## Recorded data

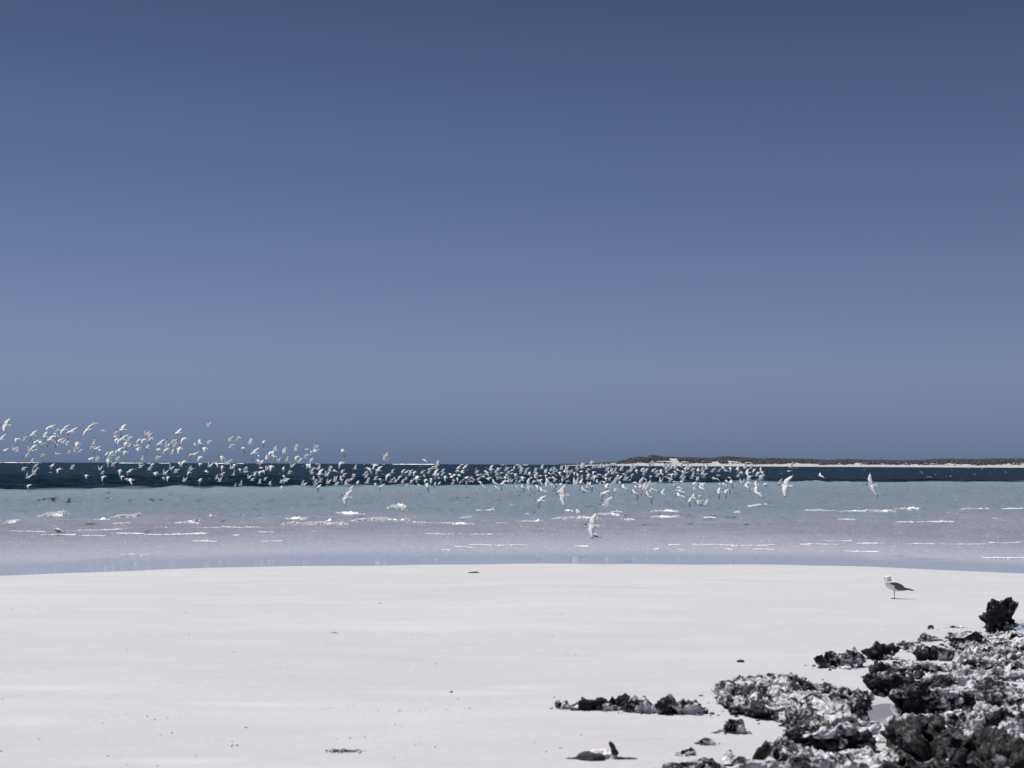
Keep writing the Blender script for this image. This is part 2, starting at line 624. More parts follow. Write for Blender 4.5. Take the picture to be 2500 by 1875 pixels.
def foam_ribbon(soup, X0, X1, Y0, hh, depth, seed, res=0.035, tilt=0.0, level=None):
    L = X1 - X0
    nx = int(min(260, max(14, L / res)))
    ny = 11
    u = np.linspace(0, 1, nx)
    w = np.linspace(-1, 1, ny)
    Ug, Wg = np.meshgrid(u, w)
    X = X0 + L * Ug
    bend = 0.25 * depth * n2(Ug * L * 0.5, Ug * 0 + seed, 2, seed)
    Y = Y0 + depth * Wg * (0.75 + 0.35 * n2(X * 1.2, Y0 + X * 0, 2, seed + 1)) + bend + tilt * (Ug - 0.5)
    env = sstep(0, 0.12, Ug) * (1 - sstep(0.86, 1.0, Ug)) * (0.35 + 0.65 * sstep(0.0, 0.75, Ug))
    prof = np.clip(1 - np.abs(Wg) ** 1.7, 0, 1)
    big = 0.55 + 0.75 * n2(X * 1.5, Y * 0.8, 2, seed + 2)
    small = n2(X * 9, Y * 7, 3, seed + 3)
    gate = sstep(-0.2, 0.25, n2(X * (4.5 if hh < 0.06 else 1.1), Y * 0.6, 3, seed + 4) + (0.0 if hh < 0.06 else 0.22))
    Z = hh * (prof * env * (0.85 * big + 0.40) * (0.25 + 0.75 * gate) + 0.6 * small * prof - 0.36)
    base = wave_z(X, Y) if level is None else level
    Z = np.maximum(Z, -0.05) + base + 0.01
    soup.add(np.stack([X.ravel(), Y.ravel(), Z.ravel()], 1), grid_faces(ny, nx))


fs = Soup()
fr = np.random.default_rng(77)
BV, BF = ico_raw(1)


def froth(P, R):
    """Many small bubbles-and-spray clumps at the points P with radii R."""
    n = len(P)
    q = BV[None] * (1 + 0.35 * fr.normal(size=(n, len(BV), 1)))
    q = q * (R[:, None] * fr.uniform(0.7, 1.5, (n, 1)))[:, :, None] * np.stack(
        [fr.uniform(0.9, 2.2, n), fr.uniform(0.8, 1.5, n), fr.uniform(0.5, 1.0, n)], 1)[:, None, :]
    V = (q + P[:, None, :]).reshape(-1, 3)
    F = (BF[None] + (np.arange(n) * len(BV))[:, None, None]).reshape(-1, 3)
    fs.add(V, F)


for i, (X0, X1, Y0, hh) in enumerate(CREST):
    thin = hh < 0.10
    L = X1 - X0
    tl = random.uniform(-0.5, 0.5)
    n = int((190 if thin else 480) * max(0.6, L))
    u = fr.random(n)
    dens = n2(u * L * (3.0 if thin else 1.2) + i * 9.7, u * 0 + i, 3, 500 + i)
    keep = dens > (fr.normal(size=n) * 0.25 + (-0.06 if thin else -0.22))
    u, dens = u[keep], dens[keep]
    n = len(u)
    if n == 0:
        continue
    env = sstep(0, 0.15, u) * (1 - sstep(0.9, 1.0, u)) * (0.4 + 0.6 * u)
    w = fr.normal(size=n) * (0.10 if thin else 0.24)
    X = X0 + L * u
    Y = Y0 + w + tl * (u - 0.5) + 0.25 * n2(X * 0.8, X * 0 + i, 2, 640 + i)
    hmax = hh * (0.35 if thin else 1.3) * env * (0.65 + 0.7 * dens)
    Z = wave_z(X, Y) + np.maximum(0, hmax) * fr.random(n) ** 0.7 * np.exp(-(w / 0.35) ** 2) + 0.004
    R = Y0 / FPX * fr.uniform(0.5, 1.25, n) * (1.1 if thin else 0.9)
    froth(np.stack([X, Y, Z], 1), R)
    if thin:
        foam_ribbon(fs, X0, X1, Y0, hh * 0.24, 0.13, 100 + i, tilt=tl)
    else:
        foam_ribbon(fs, X0 + 0.04 * L, X1 - 0.05 * L, Y0, hh * 1.05, 0.40, 100 + i, tilt=tl)


def flecks(n, x0, x1, f0, f1, kmax, rpx, spread, seed):
    """Loose sparkling specks: caps of short waves out on the blue, bubbles over the shallows."""
    r = np.random.default_rng(seed)
    for k in range(n):
        px = r.uniform(x0, x1)
        py = hz(px) + f0 + (f1 - f0) * r.random()
        d = ray(px, py)
        Y = EYE / -d.z
        X = d.x * Y
        m = int(r.integers(1, kmax + 1))
        xx = X + r.normal(size=m) * spread * Y / FPX
        yy = np.full(m, Y) + r.normal(size=m) * 0.15
        froth(np.stack([xx, yy, wave_z(xx, yy) + 0.3 * rpx * Y / FPX], 1), rpx * Y / FPX * r.uniform(0.5, 1.2, m))


flecks(230, -60, 2560, 5, 62, 3, 0.75, 2.0, 1)
flecks(22, -60, 2560, 10, 60, 9, 1.1, 4.0, 2)
flecks(170, -60, 2560, 55, 125, 5, 0.7, 3.5, 3)
flecks(520, -60, 2560, 125, 212, 6, 0.8, 6.0, 4)
o = link("sea_foam", fs.mesh("sea_foam"), M_FOAM)
tag(o, "white foam on the small breaking waves and wave tops", "foam", kind="stuff")

rs = Soup()
pxr = np.arange(-160, 1350, 1.5)
bulk = n2(pxr * 0.022, pxr * 0, 3, 901) + 0.55 * n2(pxr * 0.11, pxr * 0, 3, 905)
bulk = bulk + np.interp(pxr, [-160, 100, 900, 980, 1050, 1080, 1350], [-0.14, -0.15, -0.2, 0.34, 0.3, -0.25, -0.3])
hr = 3.2 * np.clip(bulk - 0.10, 0, 0.62) + 0.5 * np.clip(n2(pxr * 0.6, pxr * 0, 2, 909), 0, 1) * (bulk > 0.10)
V = []
Yr = 7000.0
for px, h_ in zip(pxr, hr):
    x = ray(px, 1130).x * Yr
    top = 0.9 + h_ if h_ > 0 else -0.3
    V += [(x, Yr - 25, -0.4), (x, Yr - 6, top * 0.85), (x, Yr, top), (x, Yr + 30, -0.4)]
rs.add(V, grid_faces(len(pxr), 4))
o = link("reef_surf", rs.mesh("reef_surf"), M_FOAM)
tag(o, "line of white surf breaking along the horizon over the outer reef", "surf", kind="stuff")

# ------------------------------------------------------------------ far dunes
DY = 4500.0
TOPS = [(1380, 1134.0), (1440, 1133.6), (1475, 1131.5), (1500, 1129.8), (1530, 1126.8), (1550, 1120.5), (1575, 1115.2), (1590, 1115.6),
        (1605, 1111.8), (1620, 1113.2), (1650, 1117), (1680, 1117.5), (1720, 1118), (1760, 1119.5), (1780, 1116.6), (1797, 1115.2), (1815, 1116.5),
        (1840, 1117.3), (1880, 1120.5), (1935, 1119.3), (1960, 1121.5), (2020, 1121.8), (2060, 1124), (2110, 1122.6),
        (2160, 1124), (2300, 1124.8), (2360, 1121.4), (2420, 1122.6), (2500, 1121.2), (2700, 1120), (3000, 1121), (3300, 1126)]
pxs = np.arange(1372, 3300, 2.0)
topy = np.interp(pxs, [p[0] for p in TOPS], [p[1] for p in TOPS])
DRX = np.array([ray(p, 1135).x for p in pxs]) * DY
TOPZ = np.array([EYE + ray(p, y).z * (DY + 220) for p, y in zip(pxs, topy)])
TOPZ = np.maximum(TOPZ, 2.0) + 0.7 * n2(pxs * 0.09, pxs * 0, 4, 77)
BEACH = 0.8 * np.clip(np.interp(pxs, [1372, 1400, 1470, 1560, 3300], [0.2, 1.6, 3.6, 4.4, 5.0]), 0, TOPZ)


def dune_profile(w):
    """w: 0 at the water's edge, 1 behind the ridge; height of every column."""
    yo = np.interp(w, [0, 0.12, 0.2, 0.6, 0.8, 1.0], [0, 70, 90, 190, 240, 420])
    zz = np.zeros_like(TOPZ)
    if w <= 0.12:
        zz = BEACH * (w / 0.12) ** 0.9 - 0.4 * (w == 0)
    else:
        f = np.interp(w, [0.12, 0.2, 0.6, 0.8, 1.0], [0, 0.12, 0.86, 1.0, 0.2])
        zz = BEACH + (TOPZ - BEACH) * f
    return yo, zz


ws = np.concatenate([np.linspace(0, 0.12, 6), np.linspace(0.15, 1.0, 34)])
V, BARE = [], []
for w in ws:
    yo, zz = dune_profile(w)
    if w > 0.13:
        zz = zz + (1.1 * n2(DRX * 0.02, yo * 0.03 + DRX * 0, 4, 81)) * min(1, (w - 0.12) * 6)
    V.append(np.stack([DRX, np.full_like(DRX, DY + yo), zz], 1))
    bare = n2(DRX * 0.035, DRX * 0 + w * 16, 4, 83) + np.interp(w, [0.12, 0.2, 0.34, 0.5, 1], [1.1, 0.55, 0.1, -0.35, -0.5])
    for (p0, p1, w0, w1) in ((1648, 1672, 0.26, 0.62), (1580, 1603, 0.68, 0.80), (1750, 1772, 0.14, 0.36), (1790, 1800, 0.2, 0.4), (1845, 1852, 0.16, 0.36)):
        bare = np.where((pxs > p0) & (pxs < p1) & (w0 < w < w1), 1.0, bare)
    BARE.append(bare)
V = np.array(V)
BARE = np.array(BARE)
t = NT("dune_sand")
dn = t.noise(t.coord((0.05, 0.05, 0.2)), 1.0, 5.0, 0.6)
t.set(Base_Color=t.ramp(dn, [(0.3, (0.313, 0.310, 0.319)), (0.7, (0.408, 0.401, 0.408))]), Roughness=0.95)
o = link("dune_ridge", mesh_np("dune_ridge", V.reshape(-1, 3), grid_faces(len(ws), len(pxs))), t.m)
tag(o, "low sandy dunes and white beach on the far shore", kind="structure")

ico = bmesh.new()
bmesh.ops.create_icosphere(ico, subdivisions=1, radius=1.0)
ICV = np.array([v_.co[:] for v_ in ico.verts])
ICF = np.array([[v_.index for v_ in f_.verts] for f_ in ico.faces])
ico.free()
sc = Soup()
r = np.random.default_rng(21)
for k in range(26000):
    j = r.integers(1, len(pxs) - 1)
    i = r.integers(6, len(ws) - 7)
    if BARE[i, j] > 0.22 + 0.25 * r.random():
        continue
    f = r.random()
    p = V[i, j] * (1 - f) + V[i + 1, j] * f + np.array([r.uniform(-1, 1), 0, 0])
    s = r.uniform(1.7, 4.0) * (0.6 if ws[i] < 0.24 else 1.0)
    q = ICV * np.array([s * r.uniform(0.9, 1.5), s, s * r.uniform(0.45, 0.85)]) * (1 + 0.25 * r.normal(size=(len(ICV), 1)))
    sc.add(q + p + np.array([0, 0, 0.15 * s]), ICF)
t = NT("coastal_scrub")
sn = t.noise(t.coord((0.12, 0.12, 0.3)), 1.0, 6.0, 0.7)
t.set(Base_Color=t.ramp(sn, [(0.3, (0.040, 0.041, 0.052)), (0.55, (0.080, 0.080, 0.094)), (0.75, (0.15, 0.148, 0.16))]), Roughness=0.9)
t.b.inputs["Specular IOR Level"].default_value = 0.05
o = link("coastal_scrub", sc.mesh("coastal_scrub", False), t.m)
tag(o, "low dark scrub covering the far dunes", "scrub", kind="stuff")

# ------------------------------------------------------------------ reef rocks
t = NT("pitted_limestone")
v = t.coord()
a1 = t.noise(v, 3.6, 5.0, 0.65)
a2 = t.noise(v, 22.0, 5.0, 0.7)
vo = t.n("ShaderNodeTexVoronoi")
vo.inputs["Scale"].default_value = 26.0
t.l(v, vo.inputs["Vector"])
pale = t.ramp(a2, [(0.28, (0.24, 0.24, 0.262)), (0.46, (0.52, 0.522, 0.55)), (0.62, (0.80, 0.80, 0.825))])
darkc = t.ramp(a2, [(0.35, (0.010, 0.010, 0.012)), (0.65, (0.055, 0.054, 0.060))])
a3 = t.noise(v, 24.0, 6.0, 0.75)
f1 = t.ramp(t.math('ADD', t.math('MULTIPLY', a1, 0.55), t.math('MULTIPLY', a3, 0.45)), [(0.475, (0, 0, 0)), (0.525, (1, 1, 1))])
c = t.mix(f1, darkc, pale)
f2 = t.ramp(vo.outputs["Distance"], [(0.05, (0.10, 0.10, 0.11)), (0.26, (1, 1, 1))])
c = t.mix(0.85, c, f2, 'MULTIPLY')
hh_ = t.math('ADD', t.math('MULTIPLY', vo.outputs["Distance"], 1.3), a2)
t.set(Base_Color=c, Roughness=0.9, Normal=t.bump(t.noise(v, 70.0, 4.0, 0.7), 0.7, 0.008, t.bump(hh_, 0.9, 0.02)))
t.b.inputs["Specular IOR Level"].default_value = 0.15
M_ROCK = t.m

def variant(src, name, shift):
    m = src.copy()
    m.name = name
    for nd in m.node_tree.nodes:
        if nd.type == 'VALTORGB' and abs(nd.color_ramp.elements[0].position - 0.475) < 1e-4:
            for e in nd.color_ramp.elements:
                e.position += shift
    return m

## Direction
Restate exactly, please, only the lines between the start of the data and the line containing "fs.add(V, F)", both ends included, skipping the pictures.

## Output for this task
Keep writing the Blender script for this image. This is part 2, starting at line 624. More parts follow. Write for Blender 4.5. Take the picture to be 2500 by 1875 pixels.
def foam_ribbon(soup, X0, X1, Y0, hh, depth, seed, res=0.035, tilt=0.0, level=None):
    L = X1 - X0
    nx = int(min(260, max(14, L / res)))
    ny = 11
    u = np.linspace(0, 1, nx)
    w = np.linspace(-1, 1, ny)
    Ug, Wg = np.meshgrid(u, w)
    X = X0 + L * Ug
    bend = 0.25 * depth * n2(Ug * L * 0.5, Ug * 0 + seed, 2, seed)
    Y = Y0 + depth * Wg * (0.75 + 0.35 * n2(X * 1.2, Y0 + X * 0, 2, seed + 1)) + bend + tilt * (Ug - 0.5)
    env = sstep(0, 0.12, Ug) * (1 - sstep(0.86, 1.0, Ug)) * (0.35 + 0.65 * sstep(0.0, 0.75, Ug))
    prof = np.clip(1 - np.abs(Wg) ** 1.7, 0, 1)
    big = 0.55 + 0.75 * n2(X * 1.5, Y * 0.8, 2, seed + 2)
    small = n2(X * 9, Y * 7, 3, seed + 3)
    gate = sstep(-0.2, 0.25, n2(X * (4.5 if hh < 0.06 else 1.1), Y * 0.6, 3, seed + 4) + (0.0 if hh < 0.06 else 0.22))
    Z = hh * (prof * env * (0.85 * big + 0.40) * (0.25 + 0.75 * gate) + 0.6 * small * prof - 0.36)
    base = wave_z(X, Y) if level is None else level
    Z = np.maximum(Z, -0.05) + base + 0.01
    soup.add(np.stack([X.ravel(), Y.ravel(), Z.ravel()], 1), grid_faces(ny, nx))


fs = Soup()
fr = np.random.default_rng(77)
BV, BF = ico_raw(1)


def froth(P, R):
    """Many small bubbles-and-spray clumps at the points P with radii R."""
    n = len(P)
    q = BV[None] * (1 + 0.35 * fr.normal(size=(n, len(BV), 1)))
    q = q * (R[:, None] * fr.uniform(0.7, 1.5, (n, 1)))[:, :, None] * np.stack(
        [fr.uniform(0.9, 2.2, n), fr.uniform(0.8, 1.5, n), fr.uniform(0.5, 1.0, n)], 1)[:, None, :]
    V = (q + P[:, None, :]).reshape(-1, 3)
    F = (BF[None] + (np.arange(n) * len(BV))[:, None, None]).reshape(-1, 3)
    fs.add(V, F)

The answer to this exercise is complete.